Desde há uns anos a esta parte, o mercado livreiro em Portugal edita uma avalanche de livros sem interesse nenhum: livros escritos, supostamente, por celebridades oriundas dos meandros da televisão e da moda (que escrevem "romances"), de reality shows desprezíveis, do futebol, da gastronomia dita gourmet, do jornalismo sensacionalista, da blogosfera, etc.
Resultado: todos os dias vemos nos escaparates, em grande destaque, livros inúteis sobre auto-ajuda, sobre como atingir os vários estados de felicidade, sobre astrologia e tarot, sobre viagens de sonho à Gronelândia sem gastar dinheiro, sobre políticos e banqueiros corruptos, sobre temas históricos mais do que explorados, livros de "literatura ultra-light" formatada, fútil e supérflua, livros sobre histórias eróticas (como se fossem novidade literária!), sobre crónicas políticas anteriormente editadas num jornal dito de "referência", sobre a problemática das relações amorosas em tempos de crise, sobre como nos devemos vestir em estilo "trendy", sobre dietas milagrosas, enfim, uma montanha de edições prontas-a-consumir num tempo de vacuidade cultural como diria o filósofo contemporâneo francês Gilles Lipovetsky.
E a verdade é que, paradoxalmente, apesar da crise da venda de livros, é cada vez mais fácil a qualquer pessoa com o mínimo de visibilidade mediática (sim, porque esta é uma premissa importante para as editoras) editar um livro sobre a mais improvável temática. Ainda que não tenha interesse nenhum. Dir-me-ão: "Mas há público para comprar estes produtos". Claro que há. Assim como há público para ver programas de puro lixo televisivo.
Pensando bem, indo ao encontro da tendência do mercado livreiro, eu próprio poderia apanhar a onda e editar um livro com o muito material que já publiquei, ao longo de oito anos, neste blogue O Homem Que Sabia Demasiado. Reunia as publicações que considerava serem as mais interessantes e editava um livro. Mas havia vários problemas para ultrapassar:
Problema número 1: Dificilmente conseguiria reunir um conjunto de textos suficientemente bons para incluir num livro.

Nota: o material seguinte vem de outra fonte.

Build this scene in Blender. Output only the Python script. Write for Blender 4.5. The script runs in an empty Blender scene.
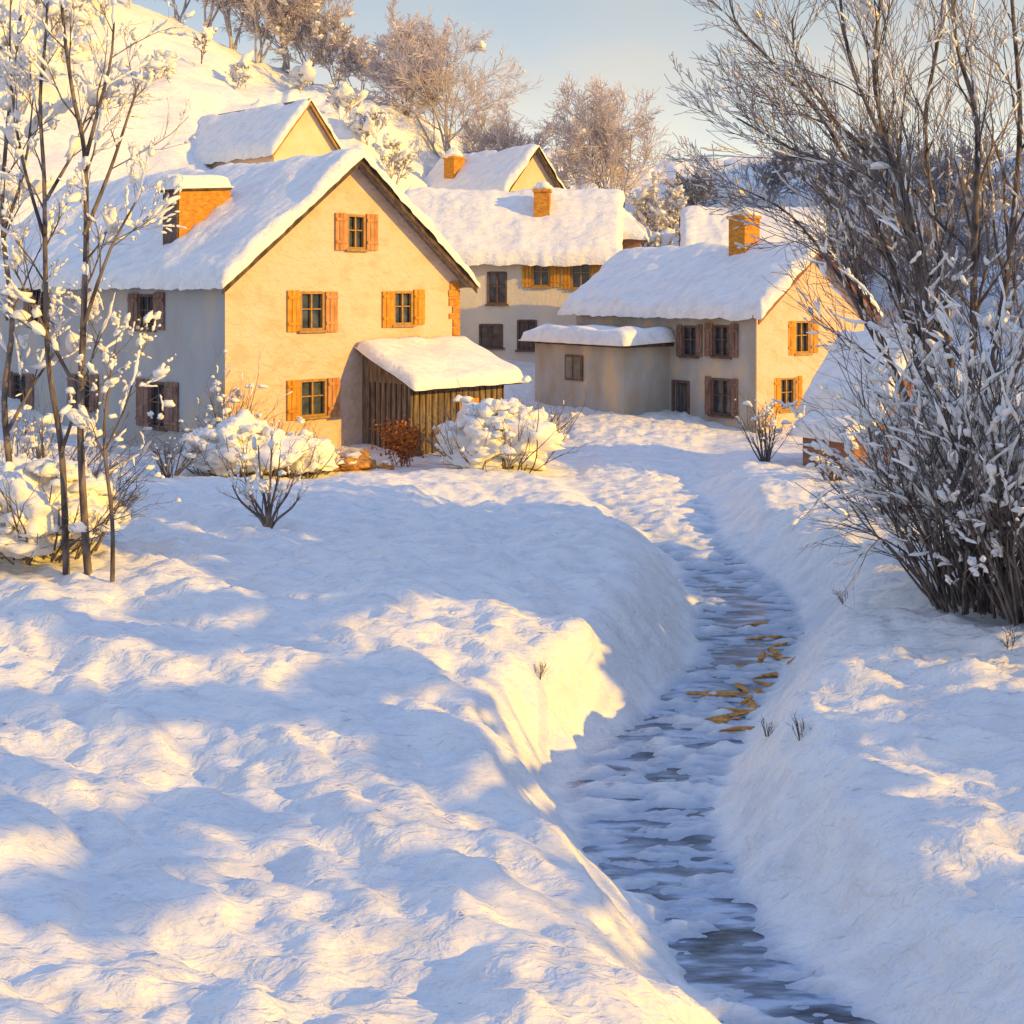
import bpy, bmesh, math, random
import numpy as np
from mathutils import Vector, Matrix, noise as mnoise

scene = bpy.context.scene
COL = scene.collection
rad = math.radians

# ------------------------------------------------------------------ camera
F, HY, CZ = 1300.0, 287.0, 5.7          # focal length (px), horizon row, eye height
cam_d = bpy.data.cameras.new('camera')
cam = bpy.data.objects.new('camera', cam_d)
COL.objects.link(cam)
cam.location = (0, 0, CZ)
cam.rotation_euler = (rad(90), 0, 0)
cam_d.sensor_width = 36
cam_d.lens = 36 * F / 1024
cam_d.shift_y = (HY - 512) / 1024
cam_d.clip_end = 3000
scene.camera = cam

def at(px, py, y):
    return Vector(((px - 512) * y / F, y, CZ - (py - HY) * y / F))

# ------------------------------------------------------------------ light
SUN_EL, SP = 18.0, Vector((0.90, -0.43))
SP.normalize()
sv = Vector((SP.x * math.cos(rad(SUN_EL)), SP.y * math.cos(rad(SUN_EL)), math.sin(rad(SUN_EL))))
sun_d = bpy.data.lights.new('sun', 'SUN')
sun_d.energy = 5.0
sun_d.angle = rad(0.6)
sun_d.color = (1.0, 0.56, 0.02)
sun = bpy.data.objects.new('sun', sun_d)
COL.objects.link(sun)
sun.rotation_euler = sv.to_track_quat('Z', 'Y').to_euler()
sun.location = (30, -20, 30)

w = bpy.data.worlds.new('World')
scene.world = w
w.use_nodes = True
nt = w.node_tree
bg = nt.nodes['Background']
sky = nt.nodes.new('ShaderNodeTexSky')
sky.sky_type = 'NISHITA'
sky.sun_disc = False
sky.sun_elevation = rad(SUN_EL)
sky.sun_rotation = math.atan2(SP.x, SP.y)
sky.air_density = 1.0
sky.dust_density = 1.2
sky.ozone_density = 2.5
tc = nt.nodes.new('ShaderNodeTexCoord')
sep = nt.nodes.new('ShaderNodeSeparateXYZ')
ramp = nt.nodes.new('ShaderNodeValToRGB')
nt.links.new(tc.outputs['Generated'], sep.inputs[0])
nt.links.new(sep.outputs['Z'], ramp.inputs[0])
e = ramp.color_ramp.elements
K = 1 / 0.15
def kc(r, g, b): return (r * K, g * K, b * K, 1)
e[0].position = 0.0; e[0].color = kc(0.95, 0.82, 0.66)
e[1].position = 1.0; e[1].color = kc(0.37, 0.57, 1.10)
for pos_, c_ in ((0.10, kc(1.02, 1.00, 0.86)), (0.15, kc(0.80, 0.80, 0.75)), (0.21, kc(0.59, 0.66, 0.70)), (0.45, kc(0.44, 0.58, 0.88))):
    q_ = e.new(pos_); q_.color = c_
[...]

Problema número 2: Mesmo que o conseguisse, dificilmente encontraria alguma editora interessada para concretizar a edição.
Problema número 3: Ainda que houvesse alguma editora interessada, o autor deste blogue não é mediático, não aparece na televisão nem tem milhares de page views por dia como o blogue A Pipoca Mais Doce (que já vai no terceiro livro).
Problema número 4: Mesmo que o livro fosse, deveras, editado, quase de certeza que só o compraria a meia-dúzia de leitores mais fiéis deste blogue, os meus pais e o meu amigo de infância que, mesmo não gostando do cinema de Béla Tarr, diz que aprecia só para me agradar.
E é isto.
3 comentários:
Ora ai está um plot interessante "No Country for brain man"
O isolamento e abandono das comunidades artísticas e intelectualmente ricas por parte de de uma raça humana estupidamente homogénea.. (ao estilo Gattaca)
E quanto menos sucesso comercial o filme tivesse mais acertada era a crítica
Basta o Victor querer e terá uma editora a editar um livro sobre o seu blog! É preciso é pagar pela edição. Eu próprio estou a pontos de publicar um!! É uma história original minha que gostaria de ver publicada. É um investimento - provavelmente sem retorno, mas faz parte da experiência e da vida que eu vivo.
P.S. Continue a escrever que eu continuo a ler!
Obrigado.
Não tenho dúvidas que o seu blogue daria um óptimo livro. A selecção é que seria difícil. No meio de muito lixo, há blogues imperdíveis como o seu (por isso recebo as publicações no meu email e, quando não posso ler de imediato, leio mais tarde, porque ficam guardadas). O problema das publicações na net é que elas não substituem a materialidade e a sensação de proximidade que o livro nos traz. Mesmo com esse inconveniente, há muito valor na blogosfera (o lixo, esse, leva o mesmo tratamento que o lixo físico...). Cabe a cada um escolher o que quer. É uma pena que, no mercado editorial, vença a vacuidade e o lucro fácil. No entanto, ainda existem editoras corajosas e que marcam a diferença. Continue, porque (desculpe contrariá-lo) de certeza que não tem apenas meia dúzia de leitores fiéis. Bom fim de semana.